Türkiye’nin son 60 yılda mera varlığının önemli oranda azaldığı, kuraklığa ve hor kullanmaya bağlı meraların azalmasının, sadece hayvancılığa zarar vermediği, tarım topraklarını da rüzgar erozyonuna açık hâle getirdiği belirtildi.
Selçuk Üniversitesi Ziraat Fakültesi Tarla Bitkileri Bölüm Başkanı, Tarım ve Köyişleri Bakanlığı Konya, Karaman, Burdur, Isparta ve Antalya Mera Islah Amenajman Projeleri Değerlendirme Koordinatörü Prof. Dr. Mevlüt Mülayim, yaptığı açıklamada, hayvancılıkta girdilerin yüzde 70’ini yemin oluşturduğunu hatırlattı.
Mülayim, bu sebeple meraların hayvancılığın gelişmesi için vazgeçilmez olduğunu ancak, Türkiye’de meraların gerekli bakımlarının yapılmaması, korunmaması ve hor kullanılması gibi sebeplerle hızla küçüldüğünü dile getirdi.
Prof. Dr. Mülayim, ‘’1940 yılında 44 milyon hektar olan mera alanı son istatistiklere göre 13 milyon hektara düşmüştür. Meraların bu oranda azalması, hayvancılığımızın doğru meracılık yapan ülkelere göre daha pahalıya üretim yaptığı, rekabet şansımızın da o oranda azaldığı anlamına geliyor’’ dedi.
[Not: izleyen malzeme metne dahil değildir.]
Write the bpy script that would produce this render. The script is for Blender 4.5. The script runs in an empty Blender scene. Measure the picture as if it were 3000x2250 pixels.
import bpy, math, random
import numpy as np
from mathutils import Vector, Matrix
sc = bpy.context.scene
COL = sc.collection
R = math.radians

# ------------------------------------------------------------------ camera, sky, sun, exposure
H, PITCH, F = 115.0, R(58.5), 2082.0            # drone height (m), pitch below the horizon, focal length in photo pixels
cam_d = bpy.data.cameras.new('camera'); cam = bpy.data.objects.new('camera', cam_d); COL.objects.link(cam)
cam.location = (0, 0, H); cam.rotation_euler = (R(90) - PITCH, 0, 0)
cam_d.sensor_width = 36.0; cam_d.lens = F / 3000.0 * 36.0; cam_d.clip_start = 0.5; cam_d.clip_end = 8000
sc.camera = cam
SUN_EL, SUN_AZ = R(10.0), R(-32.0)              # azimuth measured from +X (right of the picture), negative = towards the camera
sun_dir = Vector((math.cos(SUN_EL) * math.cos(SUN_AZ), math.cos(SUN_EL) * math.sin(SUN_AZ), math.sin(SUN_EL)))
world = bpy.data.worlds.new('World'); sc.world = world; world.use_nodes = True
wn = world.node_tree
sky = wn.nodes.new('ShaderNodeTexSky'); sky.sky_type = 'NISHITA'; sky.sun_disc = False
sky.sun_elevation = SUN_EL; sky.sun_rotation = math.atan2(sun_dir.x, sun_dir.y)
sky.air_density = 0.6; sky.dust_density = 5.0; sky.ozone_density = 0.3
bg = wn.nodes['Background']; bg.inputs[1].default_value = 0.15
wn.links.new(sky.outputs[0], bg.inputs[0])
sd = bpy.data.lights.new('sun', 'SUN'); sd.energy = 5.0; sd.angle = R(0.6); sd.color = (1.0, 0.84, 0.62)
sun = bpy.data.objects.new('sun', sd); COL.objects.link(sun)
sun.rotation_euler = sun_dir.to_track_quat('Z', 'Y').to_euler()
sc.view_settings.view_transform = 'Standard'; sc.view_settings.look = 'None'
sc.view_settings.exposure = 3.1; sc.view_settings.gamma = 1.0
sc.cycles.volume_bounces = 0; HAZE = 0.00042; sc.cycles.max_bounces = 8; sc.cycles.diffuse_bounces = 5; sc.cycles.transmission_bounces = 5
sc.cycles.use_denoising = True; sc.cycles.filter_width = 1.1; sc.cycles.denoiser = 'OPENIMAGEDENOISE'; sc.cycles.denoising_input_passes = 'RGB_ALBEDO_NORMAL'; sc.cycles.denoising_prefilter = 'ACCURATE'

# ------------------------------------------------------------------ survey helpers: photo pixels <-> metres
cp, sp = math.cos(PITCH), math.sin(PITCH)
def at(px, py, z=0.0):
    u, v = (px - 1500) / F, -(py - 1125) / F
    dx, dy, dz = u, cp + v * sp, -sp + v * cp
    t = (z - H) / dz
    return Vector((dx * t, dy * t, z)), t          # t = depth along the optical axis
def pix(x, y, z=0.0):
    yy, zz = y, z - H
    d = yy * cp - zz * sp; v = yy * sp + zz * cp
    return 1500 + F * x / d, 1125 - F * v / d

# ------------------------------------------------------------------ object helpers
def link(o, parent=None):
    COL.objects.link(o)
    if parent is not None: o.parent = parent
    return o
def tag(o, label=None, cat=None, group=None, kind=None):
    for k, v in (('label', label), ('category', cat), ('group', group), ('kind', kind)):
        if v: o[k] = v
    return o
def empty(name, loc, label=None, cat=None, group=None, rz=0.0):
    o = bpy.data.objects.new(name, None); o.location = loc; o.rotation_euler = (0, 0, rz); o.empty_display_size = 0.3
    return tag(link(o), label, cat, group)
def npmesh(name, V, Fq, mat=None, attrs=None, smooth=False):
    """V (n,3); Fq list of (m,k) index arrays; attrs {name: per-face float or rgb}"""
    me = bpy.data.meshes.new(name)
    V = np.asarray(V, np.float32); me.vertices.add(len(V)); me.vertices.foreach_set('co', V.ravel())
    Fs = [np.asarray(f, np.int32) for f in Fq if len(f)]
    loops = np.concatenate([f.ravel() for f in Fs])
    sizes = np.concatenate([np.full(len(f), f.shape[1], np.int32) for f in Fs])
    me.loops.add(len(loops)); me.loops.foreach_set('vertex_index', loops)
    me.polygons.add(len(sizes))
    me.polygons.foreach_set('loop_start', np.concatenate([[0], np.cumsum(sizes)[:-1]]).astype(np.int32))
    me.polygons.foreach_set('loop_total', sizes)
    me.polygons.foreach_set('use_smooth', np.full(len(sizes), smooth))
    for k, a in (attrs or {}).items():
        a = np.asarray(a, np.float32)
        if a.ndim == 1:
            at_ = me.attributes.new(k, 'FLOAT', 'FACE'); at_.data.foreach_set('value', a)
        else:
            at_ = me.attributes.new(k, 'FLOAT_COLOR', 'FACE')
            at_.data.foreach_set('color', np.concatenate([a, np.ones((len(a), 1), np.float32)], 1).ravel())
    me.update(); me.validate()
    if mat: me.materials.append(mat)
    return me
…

Bilim adamlarının, Türkiye’de son 150 yılın en sıcak yılının yaşanmasını beklediğini ifade eden Mülayim, şunları kaydetti: ‘’Küresel ısınmaya bağlı yağışların azalması, meracılık açısından da Konya bölgesini özellikle etkiliyor. Çünkü, Türkiye’de en az yağış alan Karapınar, Konya sınırları içeresindedir. Bu yıl yağış azlığı nedeniyle
Konya’dan Niğde Bor’a ve Aksaray’a kadar otlar tamamen sararmış durumda. Bu durum, bölgede hayvancılık yapanların ürünlerini daha pahalıya mal edeceklerini gösteriyor. Benim sorumlu olduğum illerdeki meralarda bu yıl genel olarak otlanma yeterli değil, ancak bu oran Konya’da en az düzeyde.’’
Mülayim, kuraklığa ve hor kullanmaya bağlı olarak meraların azalmasının, sadece hayvancılığa zarar vermediğini, tarım topraklarını rüzgâr erozyonuna da açık hale getirdiğini vurgulayarak, sözlerini şöyle sürdürdü: “Zaten meralarımız hep orta malı görülmüş, sahip çıkan olmamış. Az yağışa ve hor kullanmaya bağlı meralarda otların cılızlaşması, toprağı rüzgâr erozyonuyla karşı karşıya bırakıyor. Rüzgâr toprağı bir yerden bir başka yere savuruyor, böyle yeterli hayvan yemi elde edemiyoruz. Yani tarla alanlarını erozyon teslim alıyor. Bunun sonucunda sosyal sorunlar ortaya çıkıyor. Yani hayvanını besleyemediği için karnını da doyuramayan kırsal kesim insanı şehre geliyor ve kentlerin oransız büyümesine sebep olabiliyor. Yani ülkenin en önemli sorunlarından biri olan köyden kente göçte, meraların azalmasının payı büyük.’’
Meraların, bol miktarda mera ıslâh makinesi üretip çiftçiyi bilinçlendirerek güçlendirilmesinin zorunlu olduğunu ifade eden Mülayim, bunun için sanayilerin, meralara 4 ve daha fazla bitkiyi aynı anda ekebilen mibzerler üretmesi gerektiğini anlattı.
Mülayim, ayrıca, Konya başta olmak üzere pek çok yerde, kök sıklığı fazla olduğu için gelişemeyen meraların havalandırılmasını sağlayacak tarımsal ekipmanların da bulunmadığını belirtti.
Son yıllarda yaşanan kuraklığın zaten zayıf olan meraları, çok daha fazla etkilediğini vurgulayan Prof. Dr. Mülayim, ‘’Çünkü meralarımız şu an kendilerini koruyacak durumda değil. Zayıf meraların güçlendirilmesi ve verimli hale getirilebilmesi için Mera Yönetim Birlikleri kurulmalıdır. Birlikler, otlatma takvimine uyulması, yasak dönemde meraya hayvan alınmaması, meranın her yerinin eşit şekilde otlatılması, kısa çayırlıklı meralarda sığır ve at otlatılmaması gibi kuralları sıkı şekilde denetlemelidir’’ diye konuştu.